* [Goal of the exercise] In the listing below, locate the lines that hold the string "Write". Copy those lines.

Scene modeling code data
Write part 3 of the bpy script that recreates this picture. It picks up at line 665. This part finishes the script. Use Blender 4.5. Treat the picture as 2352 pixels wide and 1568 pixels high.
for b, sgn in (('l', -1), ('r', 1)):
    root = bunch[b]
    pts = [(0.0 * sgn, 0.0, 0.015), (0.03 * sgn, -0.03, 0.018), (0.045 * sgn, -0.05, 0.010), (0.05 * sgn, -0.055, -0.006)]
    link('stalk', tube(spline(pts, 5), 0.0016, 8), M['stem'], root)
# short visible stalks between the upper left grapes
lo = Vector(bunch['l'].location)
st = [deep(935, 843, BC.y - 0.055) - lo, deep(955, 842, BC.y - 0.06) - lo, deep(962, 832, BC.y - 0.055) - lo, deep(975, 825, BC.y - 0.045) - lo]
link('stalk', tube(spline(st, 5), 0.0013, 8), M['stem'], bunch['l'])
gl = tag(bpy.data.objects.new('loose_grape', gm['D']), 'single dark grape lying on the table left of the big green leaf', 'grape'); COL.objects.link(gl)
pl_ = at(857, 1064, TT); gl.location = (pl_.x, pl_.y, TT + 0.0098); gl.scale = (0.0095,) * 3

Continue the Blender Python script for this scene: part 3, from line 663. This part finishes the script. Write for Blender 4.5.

* [Solution for this exercise]
Write part 3 of the bpy script that recreates this picture. It picks up at line 665. This part finishes the script. Use Blender 4.5. Treat the picture as 2352 pixels wide and 1568 pixels high.
Continue the Blender Python script for this scene: part 3, from line 663. This part finishes the script. Write for Blender 4.5.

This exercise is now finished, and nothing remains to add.